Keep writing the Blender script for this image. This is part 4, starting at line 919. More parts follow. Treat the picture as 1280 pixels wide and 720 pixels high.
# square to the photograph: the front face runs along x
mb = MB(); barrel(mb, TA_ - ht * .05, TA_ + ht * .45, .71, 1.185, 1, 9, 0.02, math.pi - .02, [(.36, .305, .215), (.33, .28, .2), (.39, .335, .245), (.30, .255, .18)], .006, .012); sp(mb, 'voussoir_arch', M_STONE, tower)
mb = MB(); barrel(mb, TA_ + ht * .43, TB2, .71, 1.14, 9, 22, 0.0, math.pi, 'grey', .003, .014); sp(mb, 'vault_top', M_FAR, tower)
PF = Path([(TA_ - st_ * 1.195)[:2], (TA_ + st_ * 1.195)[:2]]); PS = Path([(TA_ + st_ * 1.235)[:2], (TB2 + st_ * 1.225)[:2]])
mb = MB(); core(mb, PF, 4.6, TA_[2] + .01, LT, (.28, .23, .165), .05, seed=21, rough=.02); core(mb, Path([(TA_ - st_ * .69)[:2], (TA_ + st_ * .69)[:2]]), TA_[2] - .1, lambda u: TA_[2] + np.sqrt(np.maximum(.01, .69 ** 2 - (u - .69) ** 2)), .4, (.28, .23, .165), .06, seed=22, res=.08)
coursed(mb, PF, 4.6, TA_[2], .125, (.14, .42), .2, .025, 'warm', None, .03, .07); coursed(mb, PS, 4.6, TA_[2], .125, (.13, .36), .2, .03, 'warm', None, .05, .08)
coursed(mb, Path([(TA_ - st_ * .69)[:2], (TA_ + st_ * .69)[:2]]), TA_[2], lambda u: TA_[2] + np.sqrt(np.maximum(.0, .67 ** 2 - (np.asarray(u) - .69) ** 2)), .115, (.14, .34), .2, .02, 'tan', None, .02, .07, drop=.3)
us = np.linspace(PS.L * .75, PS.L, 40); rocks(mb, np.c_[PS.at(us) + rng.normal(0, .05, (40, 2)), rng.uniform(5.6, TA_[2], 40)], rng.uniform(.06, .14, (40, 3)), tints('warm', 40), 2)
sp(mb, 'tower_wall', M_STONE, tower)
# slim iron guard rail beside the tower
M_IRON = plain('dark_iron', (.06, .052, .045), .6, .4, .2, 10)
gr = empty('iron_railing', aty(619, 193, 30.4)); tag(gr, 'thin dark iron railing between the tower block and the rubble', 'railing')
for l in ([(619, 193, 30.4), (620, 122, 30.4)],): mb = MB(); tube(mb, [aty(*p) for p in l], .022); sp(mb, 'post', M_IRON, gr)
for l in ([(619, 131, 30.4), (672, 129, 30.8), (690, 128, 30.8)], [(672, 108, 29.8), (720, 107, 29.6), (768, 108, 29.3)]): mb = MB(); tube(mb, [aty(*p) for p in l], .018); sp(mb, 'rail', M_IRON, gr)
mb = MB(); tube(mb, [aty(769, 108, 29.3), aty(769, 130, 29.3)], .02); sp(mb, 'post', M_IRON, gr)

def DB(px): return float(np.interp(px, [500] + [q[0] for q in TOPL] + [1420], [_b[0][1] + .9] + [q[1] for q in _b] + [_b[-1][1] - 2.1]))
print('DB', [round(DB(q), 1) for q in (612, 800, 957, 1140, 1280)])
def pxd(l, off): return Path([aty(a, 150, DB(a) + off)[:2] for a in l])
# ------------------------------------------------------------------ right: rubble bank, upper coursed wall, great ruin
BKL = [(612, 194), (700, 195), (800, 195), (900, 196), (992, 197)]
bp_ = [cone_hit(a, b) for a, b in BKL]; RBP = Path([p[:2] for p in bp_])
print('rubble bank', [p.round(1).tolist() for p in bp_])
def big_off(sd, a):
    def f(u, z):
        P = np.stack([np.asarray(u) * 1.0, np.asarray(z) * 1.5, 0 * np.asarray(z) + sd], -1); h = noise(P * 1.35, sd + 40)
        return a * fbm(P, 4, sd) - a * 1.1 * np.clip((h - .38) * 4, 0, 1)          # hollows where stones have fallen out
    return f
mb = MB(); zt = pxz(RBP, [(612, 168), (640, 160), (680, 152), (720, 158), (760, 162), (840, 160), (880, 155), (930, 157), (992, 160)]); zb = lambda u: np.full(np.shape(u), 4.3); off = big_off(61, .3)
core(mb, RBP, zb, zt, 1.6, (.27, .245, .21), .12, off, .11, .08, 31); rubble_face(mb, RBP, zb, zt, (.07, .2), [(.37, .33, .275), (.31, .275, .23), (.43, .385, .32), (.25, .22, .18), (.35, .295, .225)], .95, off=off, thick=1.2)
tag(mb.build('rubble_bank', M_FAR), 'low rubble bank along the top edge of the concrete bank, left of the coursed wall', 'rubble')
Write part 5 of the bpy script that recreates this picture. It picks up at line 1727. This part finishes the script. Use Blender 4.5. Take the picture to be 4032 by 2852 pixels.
┄┄┄┄┄┄┄┄┄┄
• [What is needed]:
The records above must be output exactly, in full.

• [Result of this task]:
Keep writing the Blender script for this image. This is part 4, starting at line 919. More parts follow. Treat the picture as 1280 pixels wide and 720 pixels high.
# square to the photograph: the front face runs along x
mb = MB(); barrel(mb, TA_ - ht * .05, TA_ + ht * .45, .71, 1.185, 1, 9, 0.02, math.pi - .02, [(.36, .305, .215), (.33, .28, .2), (.39, .335, .245), (.30, .255, .18)], .006, .012); sp(mb, 'voussoir_arch', M_STONE, tower)
mb = MB(); barrel(mb, TA_ + ht * .43, TB2, .71, 1.14, 9, 22, 0.0, math.pi, 'grey', .003, .014); sp(mb, 'vault_top', M_FAR, tower)
PF = Path([(TA_ - st_ * 1.195)[:2], (TA_ + st_ * 1.195)[:2]]); PS = Path([(TA_ + st_ * 1.235)[:2], (TB2 + st_ * 1.225)[:2]])
mb = MB(); core(mb, PF, 4.6, TA_[2] + .01, LT, (.28, .23, .165), .05, seed=21, rough=.02); core(mb, Path([(TA_ - st_ * .69)[:2], (TA_ + st_ * .69)[:2]]), TA_[2] - .1, lambda u: TA_[2] + np.sqrt(np.maximum(.01, .69 ** 2 - (u - .69) ** 2)), .4, (.28, .23, .165), .06, seed=22, res=.08)
coursed(mb, PF, 4.6, TA_[2], .125, (.14, .42), .2, .025, 'warm', None, .03, .07); coursed(mb, PS, 4.6, TA_[2], .125, (.13, .36), .2, .03, 'warm', None, .05, .08)
coursed(mb, Path([(TA_ - st_ * .69)[:2], (TA_ + st_ * .69)[:2]]), TA_[2], lambda u: TA_[2] + np.sqrt(np.maximum(.0, .67 ** 2 - (np.asarray(u) - .69) ** 2)), .115, (.14, .34), .2, .02, 'tan', None, .02, .07, drop=.3)
us = np.linspace(PS.L * .75, PS.L, 40); rocks(mb, np.c_[PS.at(us) + rng.normal(0, .05, (40, 2)), rng.uniform(5.6, TA_[2], 40)], rng.uniform(.06, .14, (40, 3)), tints('warm', 40), 2)
sp(mb, 'tower_wall', M_STONE, tower)
# slim iron guard rail beside the tower
M_IRON = plain('dark_iron', (.06, .052, .045), .6, .4, .2, 10)
gr = empty('iron_railing', aty(619, 193, 30.4)); tag(gr, 'thin dark iron railing between the tower block and the rubble', 'railing')
for l in ([(619, 193, 30.4), (620, 122, 30.4)],): mb = MB(); tube(mb, [aty(*p) for p in l], .022); sp(mb, 'post', M_IRON, gr)
for l in ([(619, 131, 30.4), (672, 129, 30.8), (690, 128, 30.8)], [(672, 108, 29.8), (720, 107, 29.6), (768, 108, 29.3)]): mb = MB(); tube(mb, [aty(*p) for p in l], .018); sp(mb, 'rail', M_IRON, gr)
mb = MB(); tube(mb, [aty(769, 108, 29.3), aty(769, 130, 29.3)], .02); sp(mb, 'post', M_IRON, gr)

def DB(px): return float(np.interp(px, [500] + [q[0] for q in TOPL] + [1420], [_b[0][1] + .9] + [q[1] for q in _b] + [_b[-1][1] - 2.1]))
print('DB', [round(DB(q), 1) for q in (612, 800, 957, 1140, 1280)])
def pxd(l, off): return Path([aty(a, 150, DB(a) + off)[:2] for a in l])
# ------------------------------------------------------------------ right: rubble bank, upper coursed wall, great ruin
BKL = [(612, 194), (700, 195), (800, 195), (900, 196), (992, 197)]
bp_ = [cone_hit(a, b) for a, b in BKL]; RBP = Path([p[:2] for p in bp_])
print('rubble bank', [p.round(1).tolist() for p in bp_])
def big_off(sd, a):
    def f(u, z):
        P = np.stack([np.asarray(u) * 1.0, np.asarray(z) * 1.5, 0 * np.asarray(z) + sd], -1); h = noise(P * 1.35, sd + 40)
        return a * fbm(P, 4, sd) - a * 1.1 * np.clip((h - .38) * 4, 0, 1)          # hollows where stones have fallen out
    return f
mb = MB(); zt = pxz(RBP, [(612, 168), (640, 160), (680, 152), (720, 158), (760, 162), (840, 160), (880, 155), (930, 157), (992, 160)]); zb = lambda u: np.full(np.shape(u), 4.3); off = big_off(61, .3)
core(mb, RBP, zb, zt, 1.6, (.27, .245, .21), .12, off, .11, .08, 31); rubble_face(mb, RBP, zb, zt, (.07, .2), [(.37, .33, .275), (.31, .275, .23), (.43, .385, .32), (.25, .22, .18), (.35, .295, .225)], .95, off=off, thick=1.2)
tag(mb.build('rubble_bank', M_FAR), 'low rubble bank along the top edge of the concrete bank, left of the coursed wall', 'rubble')
Write part 5 of the bpy script that recreates this picture. It picks up at line 1727. This part finishes the script. Use Blender 4.5. Take the picture to be 4032 by 2852 pixels.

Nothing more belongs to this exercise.